## YOUR GOAL
Only the lines from the start of the data through the line containing "21.75)], .10, .05, M_kerb, 1.0)" should be written out, exactly as they are, with both ends included and the pictures left out.

## DATASET EXCERPT
◆ ◆ ◆ ◆ ◆
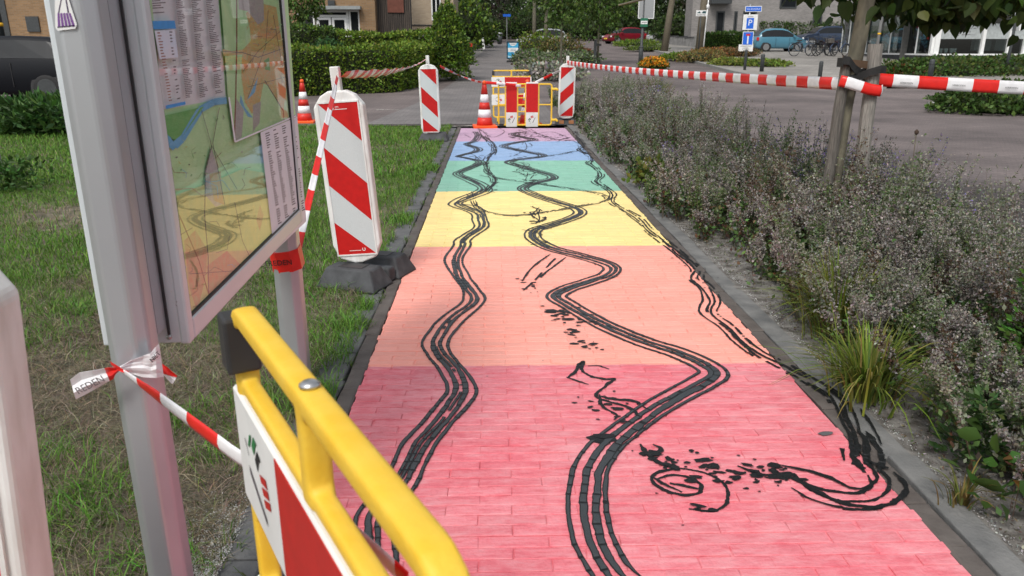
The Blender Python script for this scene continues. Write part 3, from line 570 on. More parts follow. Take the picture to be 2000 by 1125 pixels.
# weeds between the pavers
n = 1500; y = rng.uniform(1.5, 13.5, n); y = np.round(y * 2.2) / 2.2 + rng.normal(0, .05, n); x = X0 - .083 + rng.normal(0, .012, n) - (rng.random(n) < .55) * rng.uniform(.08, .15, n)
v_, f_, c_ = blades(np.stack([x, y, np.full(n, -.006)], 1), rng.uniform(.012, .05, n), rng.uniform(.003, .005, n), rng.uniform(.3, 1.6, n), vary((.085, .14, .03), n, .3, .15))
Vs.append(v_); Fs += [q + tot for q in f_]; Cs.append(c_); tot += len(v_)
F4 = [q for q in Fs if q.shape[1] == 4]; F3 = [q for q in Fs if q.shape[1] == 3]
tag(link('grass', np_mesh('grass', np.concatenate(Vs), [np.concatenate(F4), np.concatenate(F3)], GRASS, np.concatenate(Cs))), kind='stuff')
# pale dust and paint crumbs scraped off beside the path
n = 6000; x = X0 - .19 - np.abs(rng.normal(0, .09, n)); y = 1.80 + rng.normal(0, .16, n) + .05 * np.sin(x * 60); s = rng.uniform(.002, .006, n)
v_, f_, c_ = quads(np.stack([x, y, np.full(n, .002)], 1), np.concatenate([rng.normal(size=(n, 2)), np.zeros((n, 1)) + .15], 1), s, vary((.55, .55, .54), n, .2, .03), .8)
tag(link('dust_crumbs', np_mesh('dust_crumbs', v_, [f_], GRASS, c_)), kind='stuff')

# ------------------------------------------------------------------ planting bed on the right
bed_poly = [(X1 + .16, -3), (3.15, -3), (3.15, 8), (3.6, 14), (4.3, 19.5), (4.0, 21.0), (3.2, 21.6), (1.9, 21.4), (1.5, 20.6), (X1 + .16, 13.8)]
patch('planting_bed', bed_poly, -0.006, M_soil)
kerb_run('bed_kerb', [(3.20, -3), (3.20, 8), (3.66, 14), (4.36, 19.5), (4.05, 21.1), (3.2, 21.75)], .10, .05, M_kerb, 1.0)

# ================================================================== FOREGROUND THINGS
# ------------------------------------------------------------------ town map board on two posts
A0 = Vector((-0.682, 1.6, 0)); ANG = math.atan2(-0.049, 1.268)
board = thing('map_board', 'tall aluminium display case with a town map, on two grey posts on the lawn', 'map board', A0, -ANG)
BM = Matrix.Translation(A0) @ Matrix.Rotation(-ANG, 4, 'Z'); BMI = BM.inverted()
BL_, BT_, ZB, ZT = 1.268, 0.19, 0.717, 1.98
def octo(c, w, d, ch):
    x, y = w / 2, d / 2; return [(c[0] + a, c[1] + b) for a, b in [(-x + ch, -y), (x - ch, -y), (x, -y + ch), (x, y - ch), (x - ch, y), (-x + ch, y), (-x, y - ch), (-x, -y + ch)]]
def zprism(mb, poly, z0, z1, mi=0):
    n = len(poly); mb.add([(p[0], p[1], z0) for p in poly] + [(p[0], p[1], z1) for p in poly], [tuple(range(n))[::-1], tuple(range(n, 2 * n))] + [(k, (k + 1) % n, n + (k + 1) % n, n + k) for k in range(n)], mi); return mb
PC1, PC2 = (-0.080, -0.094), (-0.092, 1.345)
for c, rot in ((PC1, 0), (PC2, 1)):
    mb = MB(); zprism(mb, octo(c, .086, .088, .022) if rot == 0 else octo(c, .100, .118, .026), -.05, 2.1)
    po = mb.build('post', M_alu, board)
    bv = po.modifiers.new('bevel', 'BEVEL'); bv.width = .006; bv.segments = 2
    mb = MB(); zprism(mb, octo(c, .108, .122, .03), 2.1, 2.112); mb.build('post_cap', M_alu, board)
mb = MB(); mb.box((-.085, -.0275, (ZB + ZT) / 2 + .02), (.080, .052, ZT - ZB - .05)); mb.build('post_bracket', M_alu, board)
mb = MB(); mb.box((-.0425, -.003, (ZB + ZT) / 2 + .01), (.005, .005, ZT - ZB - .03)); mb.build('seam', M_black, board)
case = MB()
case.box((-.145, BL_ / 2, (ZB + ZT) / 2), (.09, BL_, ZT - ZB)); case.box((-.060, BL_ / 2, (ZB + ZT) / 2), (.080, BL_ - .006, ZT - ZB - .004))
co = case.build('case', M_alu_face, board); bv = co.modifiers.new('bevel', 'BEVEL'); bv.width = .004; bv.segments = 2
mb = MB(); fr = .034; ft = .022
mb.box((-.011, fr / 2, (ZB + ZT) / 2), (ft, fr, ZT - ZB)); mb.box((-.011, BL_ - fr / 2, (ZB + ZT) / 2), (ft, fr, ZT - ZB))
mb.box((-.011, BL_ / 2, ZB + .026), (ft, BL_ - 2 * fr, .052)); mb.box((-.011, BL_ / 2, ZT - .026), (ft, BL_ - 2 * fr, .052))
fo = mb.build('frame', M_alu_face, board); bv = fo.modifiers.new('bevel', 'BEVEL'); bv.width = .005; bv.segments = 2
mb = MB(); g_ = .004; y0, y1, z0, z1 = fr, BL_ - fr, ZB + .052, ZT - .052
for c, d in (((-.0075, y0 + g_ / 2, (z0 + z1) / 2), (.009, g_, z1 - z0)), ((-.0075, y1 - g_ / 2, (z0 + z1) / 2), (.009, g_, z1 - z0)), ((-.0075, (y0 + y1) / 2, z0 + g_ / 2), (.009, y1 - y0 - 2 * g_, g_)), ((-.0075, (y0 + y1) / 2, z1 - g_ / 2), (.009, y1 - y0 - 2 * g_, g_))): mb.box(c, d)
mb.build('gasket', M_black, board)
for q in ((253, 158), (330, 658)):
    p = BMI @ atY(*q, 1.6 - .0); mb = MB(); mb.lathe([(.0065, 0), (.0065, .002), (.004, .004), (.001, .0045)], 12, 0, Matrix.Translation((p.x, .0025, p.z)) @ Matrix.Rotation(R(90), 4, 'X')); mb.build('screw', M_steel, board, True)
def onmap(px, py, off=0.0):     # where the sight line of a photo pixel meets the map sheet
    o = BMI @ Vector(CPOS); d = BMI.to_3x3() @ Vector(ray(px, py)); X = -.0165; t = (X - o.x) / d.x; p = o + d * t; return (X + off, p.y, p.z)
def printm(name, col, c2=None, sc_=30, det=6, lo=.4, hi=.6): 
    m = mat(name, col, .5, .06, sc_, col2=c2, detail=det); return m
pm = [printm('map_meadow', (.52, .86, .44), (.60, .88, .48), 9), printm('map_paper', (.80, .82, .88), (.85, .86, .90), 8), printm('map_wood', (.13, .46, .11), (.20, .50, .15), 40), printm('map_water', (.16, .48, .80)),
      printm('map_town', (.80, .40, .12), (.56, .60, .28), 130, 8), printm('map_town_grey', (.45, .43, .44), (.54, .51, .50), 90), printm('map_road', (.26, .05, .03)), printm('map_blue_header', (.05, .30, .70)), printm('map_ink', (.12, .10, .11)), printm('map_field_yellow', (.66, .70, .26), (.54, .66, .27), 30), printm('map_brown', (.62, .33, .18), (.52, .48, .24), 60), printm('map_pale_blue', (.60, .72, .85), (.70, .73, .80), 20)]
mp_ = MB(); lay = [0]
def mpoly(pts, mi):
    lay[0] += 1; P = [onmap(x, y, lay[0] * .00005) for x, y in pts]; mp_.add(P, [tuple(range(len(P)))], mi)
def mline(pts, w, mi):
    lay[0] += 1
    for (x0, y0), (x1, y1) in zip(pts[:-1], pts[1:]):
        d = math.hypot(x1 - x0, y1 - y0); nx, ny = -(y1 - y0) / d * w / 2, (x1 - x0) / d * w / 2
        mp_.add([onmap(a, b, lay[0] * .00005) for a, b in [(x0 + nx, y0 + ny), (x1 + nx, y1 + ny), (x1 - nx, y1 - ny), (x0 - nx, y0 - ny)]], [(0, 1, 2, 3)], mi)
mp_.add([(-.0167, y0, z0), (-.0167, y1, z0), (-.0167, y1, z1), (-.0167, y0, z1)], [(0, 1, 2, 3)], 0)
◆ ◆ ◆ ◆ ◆
## ANSWER FOR THIS EXERCISE
The Blender Python script for this scene continues. Write part 3, from line 570 on. More parts follow. Take the picture to be 2000 by 1125 pixels.
# weeds between the pavers
n = 1500; y = rng.uniform(1.5, 13.5, n); y = np.round(y * 2.2) / 2.2 + rng.normal(0, .05, n); x = X0 - .083 + rng.normal(0, .012, n) - (rng.random(n) < .55) * rng.uniform(.08, .15, n)
v_, f_, c_ = blades(np.stack([x, y, np.full(n, -.006)], 1), rng.uniform(.012, .05, n), rng.uniform(.003, .005, n), rng.uniform(.3, 1.6, n), vary((.085, .14, .03), n, .3, .15))
Vs.append(v_); Fs += [q + tot for q in f_]; Cs.append(c_); tot += len(v_)
F4 = [q for q in Fs if q.shape[1] == 4]; F3 = [q for q in Fs if q.shape[1] == 3]
tag(link('grass', np_mesh('grass', np.concatenate(Vs), [np.concatenate(F4), np.concatenate(F3)], GRASS, np.concatenate(Cs))), kind='stuff')
# pale dust and paint crumbs scraped off beside the path
n = 6000; x = X0 - .19 - np.abs(rng.normal(0, .09, n)); y = 1.80 + rng.normal(0, .16, n) + .05 * np.sin(x * 60); s = rng.uniform(.002, .006, n)
v_, f_, c_ = quads(np.stack([x, y, np.full(n, .002)], 1), np.concatenate([rng.normal(size=(n, 2)), np.zeros((n, 1)) + .15], 1), s, vary((.55, .55, .54), n, .2, .03), .8)
tag(link('dust_crumbs', np_mesh('dust_crumbs', v_, [f_], GRASS, c_)), kind='stuff')

# ------------------------------------------------------------------ planting bed on the right
bed_poly = [(X1 + .16, -3), (3.15, -3), (3.15, 8), (3.6, 14), (4.3, 19.5), (4.0, 21.0), (3.2, 21.6), (1.9, 21.4), (1.5, 20.6), (X1 + .16, 13.8)]
patch('planting_bed', bed_poly, -0.006, M_soil)
kerb_run('bed_kerb', [(3.20, -3), (3.20, 8), (3.66, 14), (4.36, 19.5), (4.05, 21.1), (3.2, 21.75)], .10, .05, M_kerb, 1.0)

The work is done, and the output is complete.